В действительности образ жизни британского политика был куда менее спокоен и уж точно не безоблачен. Зимой 1929/30 года из-за финансовых неурядиц в отстроенный для прислуги коттедж переехали Мэри и ее гувернантка. Клементина много времени проводила в Лондоне. Большой дом был закрыт, за исключением одной комнаты — кабинета, где Черчилль продолжал работу. Финансовое благополучие и выживание семьи фактически полностью зависело от его литературной деятельности — гонораров за статьи, авансов и роялти от продажи книг. Поэтому, даже оказавшись не у дел в политике, у него не было возможности остановиться и отдохнуть. Эксминистру ничего не оставалось, как продолжать трудиться, постоянно ища новые темы и новые заказы.

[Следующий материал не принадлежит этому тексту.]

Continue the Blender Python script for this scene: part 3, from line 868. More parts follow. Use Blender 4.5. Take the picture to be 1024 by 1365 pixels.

Ни в том, ни в другом, к счастью, недостатка не было. Летом 1931 года на книжных полках появился последний том официальной военно-морской истории Первой мировой войны. Черчилль захотел написать на вышедшую книгу небольшой отклик объемом в шесть тысяч слов. В нем он собирался показать «шокирующие последствия», к которым привела пассивность в военно-морской сфере в начале войны, а также затронуть тему о внедрении системы конвоев, которая позволила защитить торговое судоходство от немецких подводных лодок. Кроме того, он рассчитывал обосновать правильность позиции адмирала флота Роджера Джона Браунлоу Кейеса (1872–1945) в споре с адмиралом Реджинальдом Хью Спенсером Бэконом (1863–1947) в отношении защиты Дуврского пролива от подводных лодок противника, а также оспорить «поразительное мнение» адмирала флота Дэвида Битти (1871–1936), высказанное в январе 1918 года и касающееся «бессмысленности поиска» главного сражения на море[383].
379
См.: высказывание Вальтера Грабнера: «Уинстон по-настоящему любил Чартвелл и был в нем всегда счастлив». Graebner W Му Dear Mr. Churchill. P. 74.